Densho Digital Archive
Manzanar National Historic Site Collection
Title: Melvyn Juhler Interview
Narrator: Melvyn Juhler
Interviewer: Kirk Peterson
Location: Sacramento, California
Date: December 15, 2009
Densho ID: denshovh-jmelvyn-01-0005

<Begin Segment 5>

KP: So what kind of, what kind of religious background did your parents have?

MJ: Well, we have a little bible of Dad's back when he was probably sixteen, eighteen, somewhere in there. And it, by looking through there in the notes and stuff he took, it sounded like he was real active in a church at that time. But I think after he started farming he got away from it. I know he always yearned to get back into a church because he would talk about it and after he did retire he joined a little church there in San Benancio, a little community church for a while. Well, actually he, after he retired he only, he died about three years later. So he died in 1955. So he, he didn't, he wouldn't, he wasn't off the farm for very long. 'Cause I think the freeway went through in '50 or '51, somewhere in there.

KP: So, in your, with your siblings, kind of go way back, your dad was thirty-eight when you were born. He was born in 1903, you said.

MJ: Uh-huh.

KP: He was in his late thirties.

MJ: And it was a ten year difference between my... my mother was ten years younger. Yeah.

KP: And where are you in the, with your, what are, who was...

MJ: I was, I was the last child. I have a, I had a brother that was eight years older --

KP: And his name?

MJ: -- and a sister that was five years older.

KP: Your brother's name?

MJ: Bob, Robert, Robert, Robert Juhler. And he still lives in San Benancio on the ranch. He's, he, he took a little bit of the property and, and built his own home there. So he still lives in San Benancio. And my sister is deceased. She died in, oh about five years ago. Yeah.

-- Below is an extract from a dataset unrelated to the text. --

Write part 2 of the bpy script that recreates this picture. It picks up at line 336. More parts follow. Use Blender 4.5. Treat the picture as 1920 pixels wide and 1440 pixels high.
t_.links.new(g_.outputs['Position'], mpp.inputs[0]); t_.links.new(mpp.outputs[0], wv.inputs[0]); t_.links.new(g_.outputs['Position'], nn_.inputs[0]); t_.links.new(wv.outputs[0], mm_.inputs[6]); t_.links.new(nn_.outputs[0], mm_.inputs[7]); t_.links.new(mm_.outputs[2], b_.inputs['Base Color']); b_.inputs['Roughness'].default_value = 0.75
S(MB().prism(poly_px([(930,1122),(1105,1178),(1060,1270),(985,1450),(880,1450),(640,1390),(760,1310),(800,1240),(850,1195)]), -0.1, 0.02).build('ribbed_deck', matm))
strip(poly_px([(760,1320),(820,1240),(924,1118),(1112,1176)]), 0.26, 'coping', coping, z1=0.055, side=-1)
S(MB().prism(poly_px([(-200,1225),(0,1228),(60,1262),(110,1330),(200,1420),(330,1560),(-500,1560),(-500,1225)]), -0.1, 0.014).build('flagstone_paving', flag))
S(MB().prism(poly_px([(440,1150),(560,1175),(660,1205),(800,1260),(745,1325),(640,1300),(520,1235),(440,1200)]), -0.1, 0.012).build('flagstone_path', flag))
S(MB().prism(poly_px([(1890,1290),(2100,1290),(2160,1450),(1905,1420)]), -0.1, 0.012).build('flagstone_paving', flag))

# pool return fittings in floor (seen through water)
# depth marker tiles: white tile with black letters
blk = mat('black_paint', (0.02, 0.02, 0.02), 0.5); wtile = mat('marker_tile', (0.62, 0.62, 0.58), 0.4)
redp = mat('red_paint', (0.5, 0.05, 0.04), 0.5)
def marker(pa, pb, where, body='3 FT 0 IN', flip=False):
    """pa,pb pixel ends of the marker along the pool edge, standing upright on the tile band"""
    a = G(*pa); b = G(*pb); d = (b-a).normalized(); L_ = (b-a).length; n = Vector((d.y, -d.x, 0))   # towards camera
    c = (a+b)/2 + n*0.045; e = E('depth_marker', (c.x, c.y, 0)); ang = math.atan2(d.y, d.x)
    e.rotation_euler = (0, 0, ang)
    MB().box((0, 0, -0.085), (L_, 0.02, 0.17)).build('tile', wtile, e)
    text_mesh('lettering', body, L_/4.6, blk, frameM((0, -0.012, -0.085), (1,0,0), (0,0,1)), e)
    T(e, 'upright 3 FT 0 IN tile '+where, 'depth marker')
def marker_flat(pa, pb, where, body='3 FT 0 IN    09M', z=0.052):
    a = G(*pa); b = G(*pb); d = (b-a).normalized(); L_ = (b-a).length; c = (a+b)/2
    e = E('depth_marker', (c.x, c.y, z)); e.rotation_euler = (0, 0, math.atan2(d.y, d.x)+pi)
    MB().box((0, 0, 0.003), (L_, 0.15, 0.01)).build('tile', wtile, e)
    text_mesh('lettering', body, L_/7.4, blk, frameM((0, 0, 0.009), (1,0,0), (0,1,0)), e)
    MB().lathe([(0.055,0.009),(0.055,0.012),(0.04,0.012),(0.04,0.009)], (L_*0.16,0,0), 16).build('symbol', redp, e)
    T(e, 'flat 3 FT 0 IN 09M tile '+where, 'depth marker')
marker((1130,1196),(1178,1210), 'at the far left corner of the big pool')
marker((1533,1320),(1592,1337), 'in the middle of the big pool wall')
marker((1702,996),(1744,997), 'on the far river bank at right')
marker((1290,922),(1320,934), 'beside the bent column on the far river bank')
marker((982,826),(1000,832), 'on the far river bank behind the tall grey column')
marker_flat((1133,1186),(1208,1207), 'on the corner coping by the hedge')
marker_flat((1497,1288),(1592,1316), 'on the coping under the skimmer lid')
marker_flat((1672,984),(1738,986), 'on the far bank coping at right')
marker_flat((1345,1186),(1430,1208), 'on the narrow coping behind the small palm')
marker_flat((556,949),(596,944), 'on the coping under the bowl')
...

KP: I've got another name, Anna Wilhelmina...

MJ: Wilhelmina Kugler?

KP: Yeah, who is she?

MJ: That is my father's mother, my grandmother. And she was a Kugler and she was the, her family was the one that was in the retail business in New York. Okay. They had a department store in New York. And of course she married Jess and then they moved out west. But she's really the one that had the savvy of store, of retail business. She... when did she die? She died in... you got it over there what it, when it was?

Off Camera: '47.

MJ: Wasn't it?

Off Camera: When you were eight.

MJ: Oh, okay, when I was... so, anyway she, she was the Kugler. She died when I was young so I don't remember. I don't ever remember Jess at all. He was alive when I, in 1939, but I don't remember him. He died shortly after that.

KP: There's also some talk about how Anna and her parents were involved with slavery somehow or...

MJ: Well, from what I understand is that they, they let slaves, not runaway but that were you know, after slavery was abolished, that they were to live in the basement of their store and hide them down there. Because there was a lot of, a lot of still problems with whites didn't, didn't want the slaves free. They wanted 'em back on the plantations where they thought they belonged. Well they ended up migrating into the New York area and she hid 'em down in the basement, from what I understand.

KP: So this was after the Civil War and the...

MJ: Yeah, it was after the Civil War, yeah.

KP: Eighteen... '80s, '90s?

MJ: So that's way back. [Laughs]

KP: Yeah, yeah.

MJ: Yeah.

KP: Hmm. That's interesting.

MJ: And the Kuglers were, were from Germany. And during the war my aunt sent care packages to Germany, probably, oh, probably once a month or, or more than that. I can remember as a little kid goin' over there and helpin' her pack these packages and we'd send 'em to Germany.

KP: Do you remember what went in those?

MJ: Do you remember what?

KP: Do you remember what went in those packages?

MJ: Oh, food. Nothin', nothin' but food. Dry food, anything that would, would make it across. And I don't, all I remember is food goin' in. But there was probably other things that she put in there. Because they had a lot of good German friends in Germany and they were sufferin' during the war so they, they kept sendin' the stuff over there.